We drove down to the Dingle Peninsula Friday, a slog
behind tractor after tractor, horses pulling racing gigs,
bicyclers, a massive traffic jam in Limerick due to
a road closure due to a major accident.....what should've
taken three and a half hours took most of the day,
but what a pleasure it was once we left Tralee
and began climbing up the Conor Pass....an extremely
narrow road on the edge of a precarious cliff, with reeling
views unobstructed by trees, and waterfalls. Lucky for us
we were on the inside track, but I was certain several
times that we were going to scrape the side mirror
on the rock face. No! Didn't happen. (Paul is a very
careful driver.)



And then down, quickly, to Dingle-Town, on a small
fishing bay. Charming, brightly-colored storefronts,
kind of an old hippie town with shops selling sarongs
and crystals and incense burners.






A great place to wander, a fantastic place
for eating. Fish and seafood starred on nearly
every menu. The first night I had a whole grilled
sea bass which positively made me swoon.
Dinner #2 was a fish pie made with a roux and court
bouillon, topped with mashed potatoes. Divine.
We've been on a big fish kick lately, which suits me
just fine. And we're obviously in the right place!

Friday, July 24, 2009

Images from Knock

The town of Knock is the site of the Apparition of 1879,
when it was reported that the Virgin Mary, St. Joseph,
and St. John the Evangelist appeared to fifteen people.
Although I haven't been a practicing Catholic for all
of my adult life, I am nonetheless fascinated by
Catholica....





...especially this giant rosary:




I should really be honest here:
my favorite thing about Knock is the shops:
one after another literally overflowing
with knick-knocks, bric-a-brac and
paddy-whackery: ALL THINGS CATHOLIC....







But what really made an impression on me were
these "toys" -- and this is just in one shop....







God help us.




Thursday, July 23, 2009

Liam of the Lettuces

We encountered the owner of this long and lovely patch
of vegetables recently on an after-dinner walk.

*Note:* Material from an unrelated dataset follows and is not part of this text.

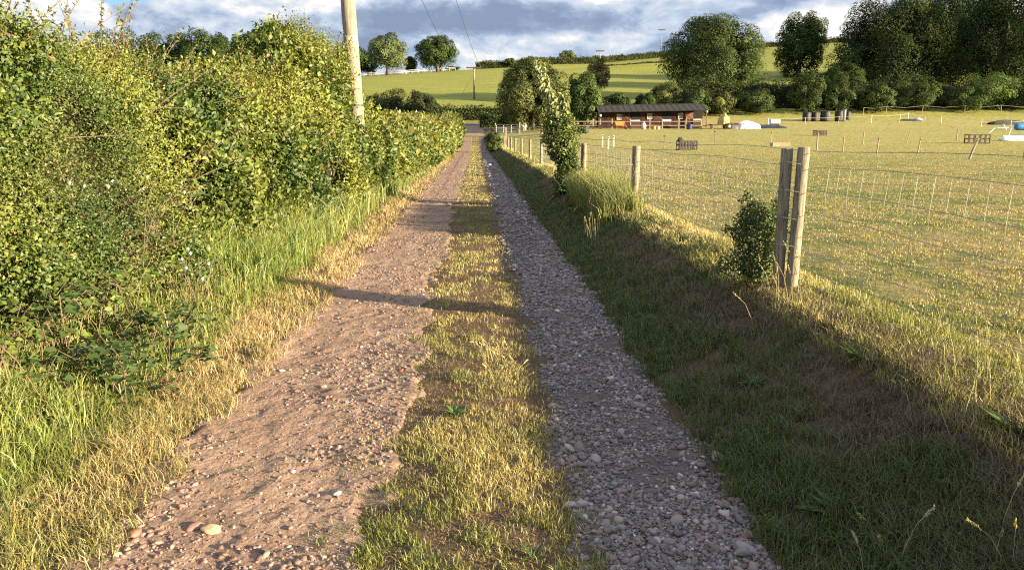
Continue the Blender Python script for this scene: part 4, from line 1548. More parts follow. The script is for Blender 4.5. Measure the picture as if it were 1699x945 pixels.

I've admired his lush rows of potatoes, lettuces and onions
since my first visit to Carrowholly, four years ago,
and here he was, finally. We chatted for a bit and
he sent us away with two massive heads of lettuce
and a bunch of sweet onions.



You might recall my post a few weeks ago
of three scarecrows: same garden.
The fruits (er, vegetables) of his toils are for sale
at the Thursday market in town. We bought a bag
of "mucky" potatoes last week -- still covered in dirt.



YUM!
Here's the footage of the border collie
herding the "ducks" (they looked a lot
like geese to me, but the handler callled
them ducks) at the Crossmolina Vintage
Show last Sunday up in North Mayo:



Too bad I didn't capture them waddling
up a little ramp and sliding down into
a pool of water. Oh well. Next year.

Wednesday, July 22, 2009

An unusually high tide tonight -- while awaiting
dinner prepared by our houseguest Mr. Beast,
Paul and I took off on a jaunt around the cove
to see firsthand the high waters,
and what really captured our attention
were the underwater flowers:




And this exotic jelly fish:




The sun was shining -- briefly -- and all the colors
were at their most intense.

Upon our return, I saw that my sheets
had become tangled in the gorse --



And about 30 minutes later, the rains began
once again, and I ran out in the middle of dinner
to untangle the sheets from the line, only for the wind
to tangle them about me during the unpinning:
An Apparition In White.

(And now they are comfortably tumbling
in the luxury of our electric dryer.)

Images from Achill Island




Tuesday, July 21, 2009

At The Deserted Village

View from the car at The Deserted Village, Achill Island.
Crazy, torrential, inescapable rain.
(Waiting for friends as the car steamed up.